Now it's worse. "After years of remote and hybrid learning, some of the students had come back to school full time in 2021 with little sense of how to act in a classroom," he reports. "Disruptions had been constant. Suspensions had nearly doubled." Teachers quit and were hard to replace.


Obreque steps in a few weeks into the school year, teaching students who've seen a rotating cast of substitutes and fill-in teachers.


In one lesson, Obreque asks a student to read about how Ho Chi Minh was inspired by the U.S. Declaration of Independence. Why did he feel that way?
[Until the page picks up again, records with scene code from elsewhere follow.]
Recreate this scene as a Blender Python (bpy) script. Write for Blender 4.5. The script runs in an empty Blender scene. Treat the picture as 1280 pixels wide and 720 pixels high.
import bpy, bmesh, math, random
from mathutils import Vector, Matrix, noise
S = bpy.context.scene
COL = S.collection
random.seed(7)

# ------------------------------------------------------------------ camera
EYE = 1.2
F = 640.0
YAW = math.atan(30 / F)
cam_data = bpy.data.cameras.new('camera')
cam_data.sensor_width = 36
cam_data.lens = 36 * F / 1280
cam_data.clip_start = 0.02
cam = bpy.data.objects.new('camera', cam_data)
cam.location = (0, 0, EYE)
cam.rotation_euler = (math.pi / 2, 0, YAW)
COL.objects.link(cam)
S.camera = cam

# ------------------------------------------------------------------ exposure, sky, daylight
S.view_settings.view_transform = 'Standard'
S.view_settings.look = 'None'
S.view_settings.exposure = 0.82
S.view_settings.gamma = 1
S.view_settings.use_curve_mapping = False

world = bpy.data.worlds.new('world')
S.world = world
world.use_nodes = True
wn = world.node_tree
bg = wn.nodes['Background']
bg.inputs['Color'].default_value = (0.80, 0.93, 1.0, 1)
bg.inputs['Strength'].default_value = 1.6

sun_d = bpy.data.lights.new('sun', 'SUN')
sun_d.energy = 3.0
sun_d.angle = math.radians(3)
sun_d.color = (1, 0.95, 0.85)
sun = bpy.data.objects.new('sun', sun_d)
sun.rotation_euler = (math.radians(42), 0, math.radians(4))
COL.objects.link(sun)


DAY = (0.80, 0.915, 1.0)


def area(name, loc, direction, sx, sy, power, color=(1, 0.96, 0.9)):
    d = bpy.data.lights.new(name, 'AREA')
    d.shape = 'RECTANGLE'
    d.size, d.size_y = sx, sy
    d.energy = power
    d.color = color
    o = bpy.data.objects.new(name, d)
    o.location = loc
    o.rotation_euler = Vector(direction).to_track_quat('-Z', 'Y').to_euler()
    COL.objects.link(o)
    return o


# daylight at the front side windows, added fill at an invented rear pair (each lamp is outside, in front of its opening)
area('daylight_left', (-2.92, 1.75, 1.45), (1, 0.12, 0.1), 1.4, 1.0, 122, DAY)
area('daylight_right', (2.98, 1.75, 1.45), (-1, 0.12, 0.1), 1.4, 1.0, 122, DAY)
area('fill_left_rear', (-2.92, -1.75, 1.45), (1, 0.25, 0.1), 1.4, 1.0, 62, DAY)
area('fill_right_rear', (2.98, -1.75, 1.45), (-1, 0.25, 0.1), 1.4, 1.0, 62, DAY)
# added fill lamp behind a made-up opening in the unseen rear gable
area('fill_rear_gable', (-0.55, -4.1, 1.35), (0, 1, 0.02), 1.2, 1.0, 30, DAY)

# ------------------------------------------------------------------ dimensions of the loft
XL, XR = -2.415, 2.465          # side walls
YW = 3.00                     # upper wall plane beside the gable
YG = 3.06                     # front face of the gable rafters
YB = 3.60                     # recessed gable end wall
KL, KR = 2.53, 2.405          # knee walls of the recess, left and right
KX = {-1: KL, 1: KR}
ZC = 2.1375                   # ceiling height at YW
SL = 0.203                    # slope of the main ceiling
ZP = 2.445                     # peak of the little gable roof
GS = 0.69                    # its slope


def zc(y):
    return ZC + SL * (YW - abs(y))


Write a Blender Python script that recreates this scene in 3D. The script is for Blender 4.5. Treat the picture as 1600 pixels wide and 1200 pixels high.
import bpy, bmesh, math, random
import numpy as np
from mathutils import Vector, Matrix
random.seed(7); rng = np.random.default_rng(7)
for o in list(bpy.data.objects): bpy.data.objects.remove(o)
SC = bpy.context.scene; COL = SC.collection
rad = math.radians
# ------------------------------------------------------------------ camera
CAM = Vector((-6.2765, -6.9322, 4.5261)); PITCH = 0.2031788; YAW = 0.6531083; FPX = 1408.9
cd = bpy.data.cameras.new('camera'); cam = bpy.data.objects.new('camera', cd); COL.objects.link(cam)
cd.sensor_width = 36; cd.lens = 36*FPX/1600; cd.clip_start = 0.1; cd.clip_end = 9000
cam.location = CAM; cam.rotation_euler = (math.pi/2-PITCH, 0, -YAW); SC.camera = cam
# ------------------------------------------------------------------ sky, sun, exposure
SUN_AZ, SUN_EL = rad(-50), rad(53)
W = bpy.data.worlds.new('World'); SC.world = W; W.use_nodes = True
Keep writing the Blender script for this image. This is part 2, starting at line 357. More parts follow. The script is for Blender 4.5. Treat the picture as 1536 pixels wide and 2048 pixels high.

The students stared back at her.
“Why America? What is so special about America?”
“Fast cash and fast food,” one student said.
“Okay, yes. Fast food is an export. But what makes this country great?”
She waited for a moment as the students began to talk to each other, write notes, fold airplanes, bounce in their seats, stare off into space and rest their heads on their desks, until finally one girl raised her hand and stood from her seat. “Bathroom?” she asked, and Obreque nodded and turned back to the class.
“America is a beacon of freedom, is it not?” she asked. “You have education. You have independence. You can achieve anything, right?”
She looked around the room and found no raised hands, no answers, nothing at all to quiet her own rising doubt, so she attempted the question again. “Isn’t America supposed to be a model for the world?” she asked.

It's a brilliant piece of reporting. And very depressing.